The Independent Authority for Public Revenue (AADE) is launching a new round of audits targeting property owners who have hidden income from Airbnb rentals, as well as individuals who bought or sold properties without fully reporting the transaction amounts to the tax authorities. The audits will focus on short-term rentals for the tax years 2020 and 2021, along with real estate transactions from 2019, as outlined in AADE’s 2025 Operational Plan.
These actions are in line with Article 15, paragraph 3a of Law 4174/2013, which permits the tax administration to review past tax years and assess income using external data sources, including electronic payments, bank transactions, electricity usage, and data from rental platforms.

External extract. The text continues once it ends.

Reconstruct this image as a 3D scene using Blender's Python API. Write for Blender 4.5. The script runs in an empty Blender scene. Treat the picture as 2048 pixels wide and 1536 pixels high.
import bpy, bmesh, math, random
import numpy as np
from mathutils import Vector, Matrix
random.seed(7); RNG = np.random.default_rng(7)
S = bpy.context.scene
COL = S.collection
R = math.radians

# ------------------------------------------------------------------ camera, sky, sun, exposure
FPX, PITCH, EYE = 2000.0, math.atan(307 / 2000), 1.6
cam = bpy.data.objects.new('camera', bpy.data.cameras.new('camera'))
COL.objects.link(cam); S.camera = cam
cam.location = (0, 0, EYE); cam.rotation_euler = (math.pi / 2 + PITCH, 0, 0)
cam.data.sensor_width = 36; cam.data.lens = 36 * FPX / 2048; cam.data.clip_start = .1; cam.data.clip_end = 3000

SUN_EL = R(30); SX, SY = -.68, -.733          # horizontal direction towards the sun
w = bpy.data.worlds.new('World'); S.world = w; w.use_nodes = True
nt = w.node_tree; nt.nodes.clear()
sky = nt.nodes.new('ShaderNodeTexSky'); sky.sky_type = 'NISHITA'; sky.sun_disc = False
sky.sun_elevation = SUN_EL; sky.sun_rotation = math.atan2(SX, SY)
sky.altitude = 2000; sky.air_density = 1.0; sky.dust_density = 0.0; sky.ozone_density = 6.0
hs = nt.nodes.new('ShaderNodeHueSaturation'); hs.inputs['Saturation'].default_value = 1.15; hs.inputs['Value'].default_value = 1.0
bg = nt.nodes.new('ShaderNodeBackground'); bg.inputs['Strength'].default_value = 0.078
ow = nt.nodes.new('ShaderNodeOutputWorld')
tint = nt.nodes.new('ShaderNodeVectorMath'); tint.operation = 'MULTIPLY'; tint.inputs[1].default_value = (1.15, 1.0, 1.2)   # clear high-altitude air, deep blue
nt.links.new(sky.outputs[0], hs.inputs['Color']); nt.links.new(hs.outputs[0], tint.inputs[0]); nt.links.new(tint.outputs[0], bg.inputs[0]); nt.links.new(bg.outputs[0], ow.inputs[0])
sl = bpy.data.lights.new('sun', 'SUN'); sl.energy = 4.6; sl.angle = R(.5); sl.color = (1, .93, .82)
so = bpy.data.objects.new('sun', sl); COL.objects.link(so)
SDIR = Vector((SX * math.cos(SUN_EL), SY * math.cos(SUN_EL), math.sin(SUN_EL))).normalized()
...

Specifically, individuals who received payments for short-term rentals without declaring these on their E1 or E2 tax forms—and who have not registered a business—are being scrutinized. The concealed income is significant; for instance, while €677 million was declared as rental income for 2023, estimates from the AirDNA platform suggest the actual turnover is around €2.4 billion.
AADE is cross-referencing this data with bank account activities, reported amounts from platforms, and the Property Registration Number (AMA). Many individuals reported their income as “hosting friends,” did not declare it at all, or channeled it through third-party accounts.
Simultaneously, there is a targeted audit for property transfers in 2019 to uncover undeclared transactions. Authorities are comparing data from Taxisnet, notarial contracts, and property transfer tax declarations to identify discrepancies. Results from these audits are sent to the Audit Directorate (DIESEL), which will initiate processes for additional taxation, penalties, and retroactive settlements.
AADE aims to narrow the tax gap in the real estate sector and combat the shadow economy, which continues to face underreporting despite significant economic activity. The Authority’s 2025 Operational Plan labels these audits as “critical high-revenue fiscal interventions” and emphasizes increased reliance on technology, artificial intelligence, and automated information sharing from platforms and third parties.